Integrity at work - what does this mean?

Integrity at work - what does this mean?

Integrity is a word often used by organisations as a company value. But was does this word mean? This blog article explores what integrity means in an organisational and leadership context.
Integrity is a word much debated on our leadership and team-working training courses. The word also features highly in our customer excellence training. When it comes to our employee engagement surveys, organisations can often want questions designed to obtain views on how the organisational values, which often include integrity, are lived and demonstrated. After all, organisational values should define the workplace culture, providing a moral compass for when difficult decisions need to be made. 
Integrity is clearly a hot topic. Let’s look to understand what, in an organisational context, having integrity really means.
Let’s start with the definition of integrity provide by the Little Oxford English Dictionary:
Integrity (noun):
wholeness; soundness; uprightness
Not much help here, I’m afraid.
According to the Oxford English Dictionary website the word integrity is currently up for review and is awaiting publication. Interesting… The current published definition is:

Integrity (noun): In moral sense. Soundness of moral principle; the character of uncorrupted virtue, esp. in relation to truth and fair dealing, uprightness, honesty... 
Very often during discussions on our training courses and workshops, words such as honesty and openness come up. So does the phrase ‘doing the right thing’.
Discussions often develop into areas such as ethics and ‘doing the right thing, even when no one is looking’ is often a way that having integrity is described.
Some time ago I listened to professor and author Brené Brown describe what she feels about what having integrity really means. This is my take on her interpretation:

Integrity is:
Having courage over discomfort.

  • Taking the right path rather than the fast and easy option.
  • Practising and not professing your values.

Why do I like these descriptions?   

I like them because they challenge us. Not just in the way we think but in the way that we feel and we behave. They provide an ecology check on our intentions and our actions. These descriptions suggest to me how we will be judged, not only by others but by ourselves too.

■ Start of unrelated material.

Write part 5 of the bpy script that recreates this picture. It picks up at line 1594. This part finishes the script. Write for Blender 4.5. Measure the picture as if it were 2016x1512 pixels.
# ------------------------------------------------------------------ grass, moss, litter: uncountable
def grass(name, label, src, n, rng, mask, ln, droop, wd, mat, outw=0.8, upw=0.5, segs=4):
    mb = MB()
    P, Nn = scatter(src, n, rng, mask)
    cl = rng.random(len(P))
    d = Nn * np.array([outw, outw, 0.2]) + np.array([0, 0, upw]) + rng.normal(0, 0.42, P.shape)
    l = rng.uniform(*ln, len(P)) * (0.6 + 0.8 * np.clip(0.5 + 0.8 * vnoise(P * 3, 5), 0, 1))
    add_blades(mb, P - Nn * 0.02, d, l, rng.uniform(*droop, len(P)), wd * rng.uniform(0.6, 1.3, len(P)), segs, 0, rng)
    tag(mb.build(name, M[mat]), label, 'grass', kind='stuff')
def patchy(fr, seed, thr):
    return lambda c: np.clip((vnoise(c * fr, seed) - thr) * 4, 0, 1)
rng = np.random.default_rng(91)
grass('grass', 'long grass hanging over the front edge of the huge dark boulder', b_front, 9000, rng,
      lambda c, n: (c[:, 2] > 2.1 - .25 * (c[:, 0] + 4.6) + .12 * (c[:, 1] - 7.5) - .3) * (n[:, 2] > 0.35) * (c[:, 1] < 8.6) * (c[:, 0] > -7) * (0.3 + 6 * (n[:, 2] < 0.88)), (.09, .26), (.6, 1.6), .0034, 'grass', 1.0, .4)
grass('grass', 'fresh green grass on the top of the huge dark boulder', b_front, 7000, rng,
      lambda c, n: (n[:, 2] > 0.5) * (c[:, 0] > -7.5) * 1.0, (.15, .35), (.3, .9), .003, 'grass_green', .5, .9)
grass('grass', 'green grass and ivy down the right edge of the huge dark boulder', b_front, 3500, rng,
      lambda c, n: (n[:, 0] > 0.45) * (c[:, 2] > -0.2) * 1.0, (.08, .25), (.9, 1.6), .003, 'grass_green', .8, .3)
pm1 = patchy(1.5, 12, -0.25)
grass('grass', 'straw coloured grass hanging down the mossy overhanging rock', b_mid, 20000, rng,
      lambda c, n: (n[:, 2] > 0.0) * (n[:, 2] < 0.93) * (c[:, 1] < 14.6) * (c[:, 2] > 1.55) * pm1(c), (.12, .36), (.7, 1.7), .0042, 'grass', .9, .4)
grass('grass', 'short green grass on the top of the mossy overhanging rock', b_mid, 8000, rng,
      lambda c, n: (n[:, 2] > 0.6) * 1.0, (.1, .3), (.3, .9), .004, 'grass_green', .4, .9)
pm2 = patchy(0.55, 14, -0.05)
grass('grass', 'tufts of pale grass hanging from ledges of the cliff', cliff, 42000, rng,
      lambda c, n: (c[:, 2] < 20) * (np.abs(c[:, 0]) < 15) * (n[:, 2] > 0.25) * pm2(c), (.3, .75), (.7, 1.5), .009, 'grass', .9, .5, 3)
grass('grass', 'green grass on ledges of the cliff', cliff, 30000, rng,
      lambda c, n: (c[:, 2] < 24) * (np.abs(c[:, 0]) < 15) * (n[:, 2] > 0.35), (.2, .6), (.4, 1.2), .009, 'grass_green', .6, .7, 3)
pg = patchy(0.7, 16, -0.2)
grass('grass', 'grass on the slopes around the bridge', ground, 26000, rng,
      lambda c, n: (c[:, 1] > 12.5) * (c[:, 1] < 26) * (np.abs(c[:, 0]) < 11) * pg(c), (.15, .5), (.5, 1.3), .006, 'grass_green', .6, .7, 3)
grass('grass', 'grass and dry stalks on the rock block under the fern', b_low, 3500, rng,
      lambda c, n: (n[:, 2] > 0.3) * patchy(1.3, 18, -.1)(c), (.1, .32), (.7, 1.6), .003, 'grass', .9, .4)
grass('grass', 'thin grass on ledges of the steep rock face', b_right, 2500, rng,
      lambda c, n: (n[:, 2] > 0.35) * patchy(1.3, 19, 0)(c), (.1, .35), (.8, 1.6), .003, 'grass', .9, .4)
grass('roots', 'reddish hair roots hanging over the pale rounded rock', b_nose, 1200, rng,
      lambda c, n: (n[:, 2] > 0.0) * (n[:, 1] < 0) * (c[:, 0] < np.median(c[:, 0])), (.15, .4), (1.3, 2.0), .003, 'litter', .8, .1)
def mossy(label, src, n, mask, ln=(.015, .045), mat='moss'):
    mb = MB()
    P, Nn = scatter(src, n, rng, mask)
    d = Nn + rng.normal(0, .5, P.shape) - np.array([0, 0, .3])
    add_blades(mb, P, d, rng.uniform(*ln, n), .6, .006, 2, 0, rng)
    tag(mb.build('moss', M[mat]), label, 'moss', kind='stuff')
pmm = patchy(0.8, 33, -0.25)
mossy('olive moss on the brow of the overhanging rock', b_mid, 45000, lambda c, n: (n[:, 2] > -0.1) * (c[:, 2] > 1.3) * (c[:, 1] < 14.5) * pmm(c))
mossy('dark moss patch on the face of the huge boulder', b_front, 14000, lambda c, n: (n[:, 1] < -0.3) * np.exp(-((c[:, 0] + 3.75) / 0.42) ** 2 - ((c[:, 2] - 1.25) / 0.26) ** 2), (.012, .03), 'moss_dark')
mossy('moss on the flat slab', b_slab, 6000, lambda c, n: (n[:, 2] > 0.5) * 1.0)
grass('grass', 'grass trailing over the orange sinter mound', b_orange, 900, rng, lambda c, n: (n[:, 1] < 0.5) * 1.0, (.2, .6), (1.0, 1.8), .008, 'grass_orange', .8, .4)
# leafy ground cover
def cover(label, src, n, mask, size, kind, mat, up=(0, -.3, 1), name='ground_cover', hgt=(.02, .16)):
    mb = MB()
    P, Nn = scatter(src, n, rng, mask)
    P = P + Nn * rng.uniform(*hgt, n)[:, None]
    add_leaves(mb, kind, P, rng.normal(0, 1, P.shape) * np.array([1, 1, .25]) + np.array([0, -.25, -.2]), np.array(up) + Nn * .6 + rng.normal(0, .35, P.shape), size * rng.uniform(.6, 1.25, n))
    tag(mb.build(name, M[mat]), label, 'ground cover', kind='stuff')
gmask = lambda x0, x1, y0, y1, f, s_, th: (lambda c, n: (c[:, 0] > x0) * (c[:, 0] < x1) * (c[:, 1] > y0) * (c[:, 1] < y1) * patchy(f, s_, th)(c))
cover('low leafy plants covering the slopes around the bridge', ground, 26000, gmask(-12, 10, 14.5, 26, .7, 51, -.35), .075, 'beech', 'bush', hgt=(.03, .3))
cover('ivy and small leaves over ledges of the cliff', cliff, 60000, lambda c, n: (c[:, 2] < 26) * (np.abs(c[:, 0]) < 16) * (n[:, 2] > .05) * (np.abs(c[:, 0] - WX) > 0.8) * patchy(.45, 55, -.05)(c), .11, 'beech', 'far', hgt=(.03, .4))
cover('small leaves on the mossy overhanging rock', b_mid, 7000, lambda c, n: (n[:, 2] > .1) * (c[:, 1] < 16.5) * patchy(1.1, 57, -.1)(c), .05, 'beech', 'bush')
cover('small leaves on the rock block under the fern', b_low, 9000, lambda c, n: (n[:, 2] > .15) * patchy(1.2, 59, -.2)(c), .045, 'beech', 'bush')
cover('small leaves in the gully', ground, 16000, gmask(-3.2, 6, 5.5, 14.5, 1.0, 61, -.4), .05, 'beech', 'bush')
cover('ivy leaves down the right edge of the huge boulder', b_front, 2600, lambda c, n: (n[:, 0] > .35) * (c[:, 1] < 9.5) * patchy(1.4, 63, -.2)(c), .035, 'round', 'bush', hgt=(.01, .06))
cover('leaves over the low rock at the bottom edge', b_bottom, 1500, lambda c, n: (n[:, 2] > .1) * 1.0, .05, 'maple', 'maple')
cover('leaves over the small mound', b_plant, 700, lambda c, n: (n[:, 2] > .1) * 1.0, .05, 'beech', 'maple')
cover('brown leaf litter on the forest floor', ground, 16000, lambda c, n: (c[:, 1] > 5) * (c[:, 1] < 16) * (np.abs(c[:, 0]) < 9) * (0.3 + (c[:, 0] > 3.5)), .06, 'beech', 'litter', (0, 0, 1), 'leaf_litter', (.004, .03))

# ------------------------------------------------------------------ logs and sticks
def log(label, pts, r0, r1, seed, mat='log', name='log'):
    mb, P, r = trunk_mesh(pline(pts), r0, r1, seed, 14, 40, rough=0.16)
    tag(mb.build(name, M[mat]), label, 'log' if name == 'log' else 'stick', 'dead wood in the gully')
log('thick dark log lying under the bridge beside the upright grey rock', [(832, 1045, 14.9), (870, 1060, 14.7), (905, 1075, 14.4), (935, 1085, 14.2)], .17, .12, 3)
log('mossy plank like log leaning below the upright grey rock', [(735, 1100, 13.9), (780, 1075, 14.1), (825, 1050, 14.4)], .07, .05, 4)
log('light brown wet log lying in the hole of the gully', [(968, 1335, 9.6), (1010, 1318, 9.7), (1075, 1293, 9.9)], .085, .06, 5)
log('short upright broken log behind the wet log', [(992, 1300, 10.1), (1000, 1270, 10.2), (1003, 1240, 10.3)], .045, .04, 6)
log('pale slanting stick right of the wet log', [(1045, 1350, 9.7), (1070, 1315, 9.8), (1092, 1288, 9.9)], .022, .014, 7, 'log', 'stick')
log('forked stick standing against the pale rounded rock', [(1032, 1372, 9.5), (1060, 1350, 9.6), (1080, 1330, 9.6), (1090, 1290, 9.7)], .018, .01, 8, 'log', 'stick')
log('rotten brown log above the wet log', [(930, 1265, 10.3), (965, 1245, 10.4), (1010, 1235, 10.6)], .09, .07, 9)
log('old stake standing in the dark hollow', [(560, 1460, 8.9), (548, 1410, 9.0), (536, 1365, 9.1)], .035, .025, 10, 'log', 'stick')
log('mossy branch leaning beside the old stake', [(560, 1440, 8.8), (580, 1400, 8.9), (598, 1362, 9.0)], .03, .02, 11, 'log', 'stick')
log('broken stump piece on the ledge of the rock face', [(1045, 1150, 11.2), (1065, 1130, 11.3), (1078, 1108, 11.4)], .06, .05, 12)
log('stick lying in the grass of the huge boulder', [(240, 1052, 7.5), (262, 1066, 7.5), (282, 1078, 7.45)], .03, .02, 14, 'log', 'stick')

 In a world where in public life integrity seems to be in short supply, it’s for individuals to take a stand and act with integrity themselves. It’s always very easy to blame those at the top of an organisation for not acting with integrity. However, if organisations are truly to have a workplace culture where integrity truly exists, individuals need to take responsibility in behaving in such a way themselves and call out those people who do not.